In Your 20s: Renting vs Owning A Home – Pros & Cons

Life is good and stretches before you. You’re young and employed. You’ve found your dream job. Perhaps you’re ready to start a family. Financial decisions made in your twenties will have a lasting impact on your life. A big question is, do you rent or buy? There are pros and cons for either decision, along with some not-so-obvious factors to take into consideration. Let’s take a look in the crystal ball, and see what it tells us about what lies ahead.

The Pros of Buying

Equity
Real estate is the classic good investment. It has made many people rich. Your mortgage payments go toward your investment. Real estate typically appreciates slowly over time. Even if the value of your house does not increase, though, you still build equity as you pay off your mortgage.

Tax Breaks
Homeowners are allowed certain income tax deductions. You can deduct the interest on your mortgage and the property taxes you pay. In addition, most of the income you receive from selling your house will be tax exempt.

Settling In
As a new homeowner, you become part of a community that can support you as you and your future family go through life. You have a built-in savings motivation factor. It’s harder to spend on consumer toys when you’re facing house costs every month. Spending on toys, of course, changes when you have kids.

The Cons of Buying

Maintenance
You own a house. You now have to fix it yourself, or pay someone to fix it for you. Maintenance of a house is ongoing, and it will always take up some or much of your free time. And it can’t be put off. When your boiler breaks in the winter, you just have to fix it.
On the other hand, you are free to do anything you want to the house you own. Paint it red, add a pool, or rent out the basement apartment.

The Pros of Renting

Mobility
You enjoy your career. Moving up the ladder may involve being relocated by your company or getting your next job in another location. If you want to take a break to travel and can afford it, renting allows you to pick up and go. If you own a house, you can always put it on the market, but selling a house is not a quick source of cash.

Flexibility
You meet the person of your dreams.
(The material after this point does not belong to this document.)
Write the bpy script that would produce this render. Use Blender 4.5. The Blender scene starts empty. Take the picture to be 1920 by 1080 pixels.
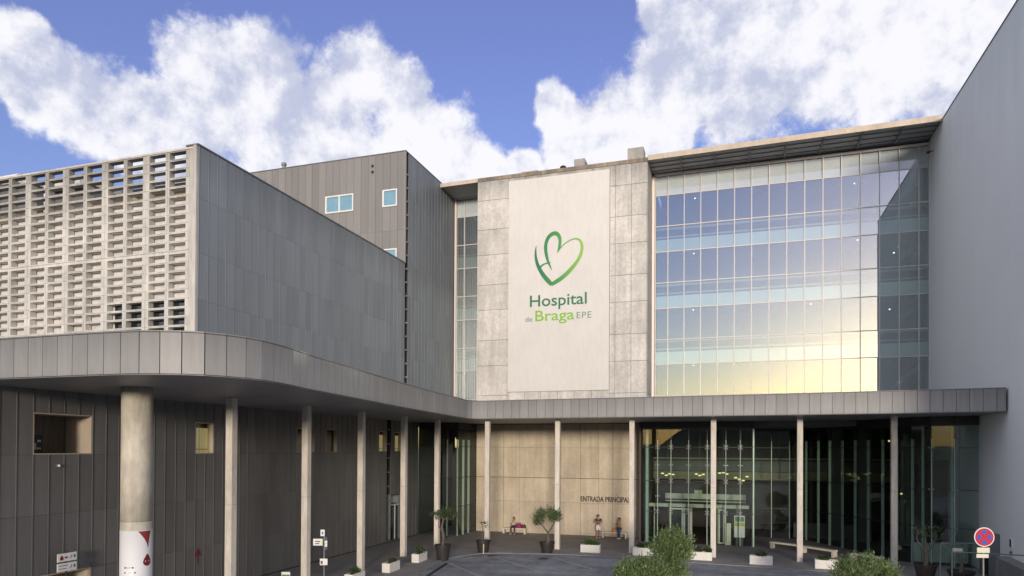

Your family grows too large for your present residence. As your income grows, you decide to move to a better neighborhood or a better school district. The crystal ball says, you’re not the same person at the end of your twenties as you are at the beginning.

No Maintenance
The landlord fixes everything.

The Cons of Renting

The disadvantages of renting are the flip side of the advantages of buying. Since the property isn’t yours, you can’t make any changes to the property without prior approval of the owner(s). There’s no equity in renting. After years of paying rent, you have no assets to show for it. Neither are there tax benefits. Given homeowner deductions, that makes your rent payments comparatively larger than their mortgage payments.

The crystal ball can’t show you everything. Your future is yours to decide, to make happen, and then to change when necessary.